My two-month old and I are about 2/3 of the way through Where the Sidewalk Ends. The first few weeks we read Baby411 together to learn about colic, crying, hiccups, tooting, crying, soy formula, eyesight, crying, sleeping, burping, etc.

Next up: the Owen and Mzee book about the little hippo found alone after the tsunami a couple years ago and befriended by a crabby old turtle.

Goodnight Moon. Every night, she rushes over, plucks it off her bookshelf, and hands it to me – “Moon, daddy, Moon!”

You’d think I’d be sick of it, but really, I’m not. She loves it, and I love her reactions to it (especially the way she puts her finger to her mouth for …the quiet old lady who was whispering “Hussssssh…”).

My kids (girl:11, boy:8) are both quite into humorous poetry at the moment, so it’s Edward Lear, plus a few assorted books of funny verse whose authors are either various, anonymous or I can’t remember.

Aah, yes - Schnitzel Von Krumm is a particular favourite here…

The current favourite (and has been since Christmas) is George and the Dragon accompanied by appropriate actions and sound effects. He always asks me to read George and loves pretending to be the dragon then listing off all the treats George gets from the princess for saving her. (He’s 3.5)

This thread makes me so nostalgic for when my teenager was little. The “Mrs. Piggle-Wiggle” books are hilarious when read aloud.

And for those who like sheep books, don’t forget “Sheep in a Jeep”

Currently in heavy rotation:
There’s a Monster at the End of this Book
Sneetches and Other Stories
Little Toot
The Little Engine that Could
Green Eggs and Ham
Llama, Llama, Red Pajama

You know what’s worse than reading the same Dr. Seuss book over and over again? Listening to your beginning-to-read child read the book to you, over and over again. It’s Dr. Seuss in slow motion.

My daughter’s not quite two. Current favorites:

In the Night Kitchen
The Lorax – she’s taken to saying “miff muffered moof” at random moments when we’re not reading
Ms. Rubinstein’s Beauty, by Pep Montserrat
Richard Scarry’s Best First Book Ever
Elephant Elephant: A Book of Opposites, by Francesco Pittau & Bernadette Gervais

She usually asks for 2-3 books a night before bed, and we go through a lot. Gotta love the library.

I’ll have to look up the Gruffalo – sounds great.

My daughter is 4.5 months old. I’ve been reading her ‘A Brief History of Time’ by Stephen Hawking.

The boys (8 and 6) and I are currently finishing The High King (Book 5 of The Chronicles of Prydain) by Lloyd Alexander. It is the 6 y.o’s choice for the next book/series and it looks like we’ll be starting The Indian In The Cupboard.

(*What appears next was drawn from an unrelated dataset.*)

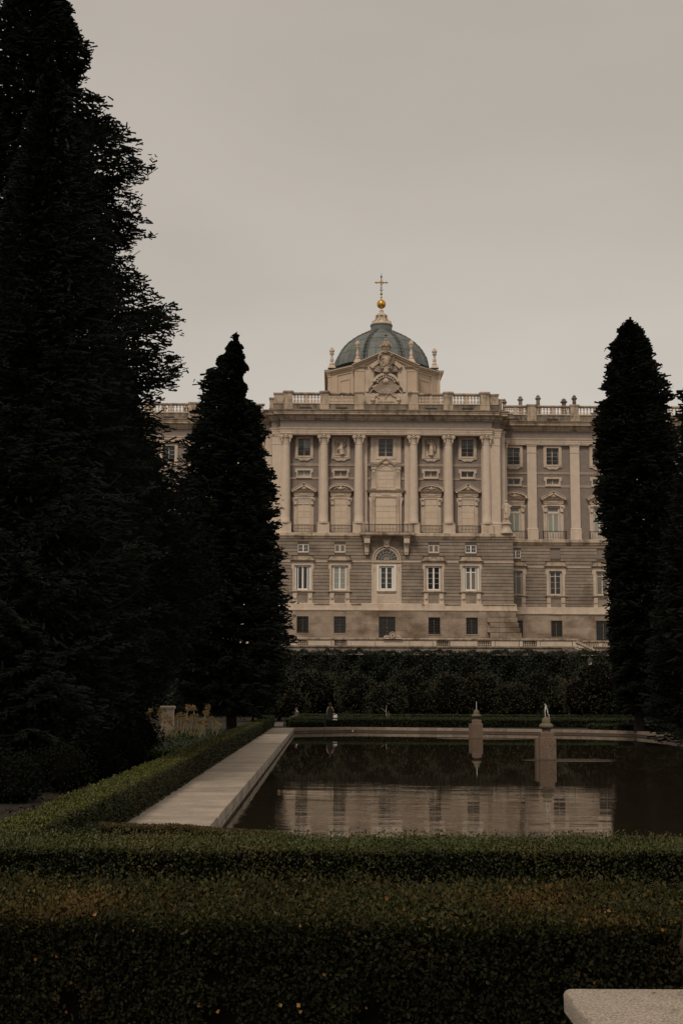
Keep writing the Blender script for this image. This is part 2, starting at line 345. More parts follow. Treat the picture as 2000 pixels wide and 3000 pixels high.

To themselves, the older one is on Harry Potter 1 and the younger is reading Tales of a 4th Grade Nothing (he fancies himself as Fudge and his older brother as “Pee-tah”).

:slight_smile:

I LOVED this book–but it gave me a lifelong fear of firecrackers.

We’re reading the Little House books to our 5-year old son (I started with Farmer Boy and now we’re reading Little House in the Big Woods). We’re also reading him Pooh; he’s only recently gotten the attention span for those stories. And Charlie and the Chocolate Factory. He loves the Magic School Bus chapter books (SCIENCE! the chapter books are much better than the crappy short books based on the TV series), the Magic Tree House books (History!), and Jigsaw Jones (Mystery!)

Our 3-year old son likes Curious George, Library Lion, Click Clack Moo (Cows That Type), the How Does a Dinosaur Learn To . . . series, a new awesome book he got for his birthday–You Can Do Anything Daddy (“Daddy, would you save me from robot gorilla pirates from Mars?” “Certainly, son.” fantastic book), Eloise, Madeline, and the painfully tiresome, my-god-make-it-stop, What Do People Do All Day, by Richard Scarry. SAVE MY HUCKLE! I’m thinking of hiding it. In a cave. In the Himalayas.

I never got sick of rereading Goodnight Moon, most Seuss and the Dav Pilkey dragon books (as well as Frog and Toad) to my kids.

Books I could barely get through once–like Little Women, DragonRider; Eragon; Big Red (which I had loved as a kid-oh, well) and who knows what else.
Other favorites: The Phantom Tollbooth; A Little Princess; The Secret Garden; The Wolves of Willoughby Chase; the Laura Ingalls Wilder books, and many more…
I loved Follow My Leader–I credit that book with stimulating empathic thought for me (I had never thought of how the guy who caused the blindness must have felt).

Great book.

Oh, and this: I hate Richard Scary with the intensity of ten thousand suns. I find him misogynist, conservative in the worst ways; and boring. I would never think of prohibiting someone else from reading his books, but I have been tempted more than once to burn ours. <shudders>

I highly recommend any of the Mr. Lunch books, especially Mr. Lunch Borrows a Canoe.

Well, he did have to help me with some of the longer words.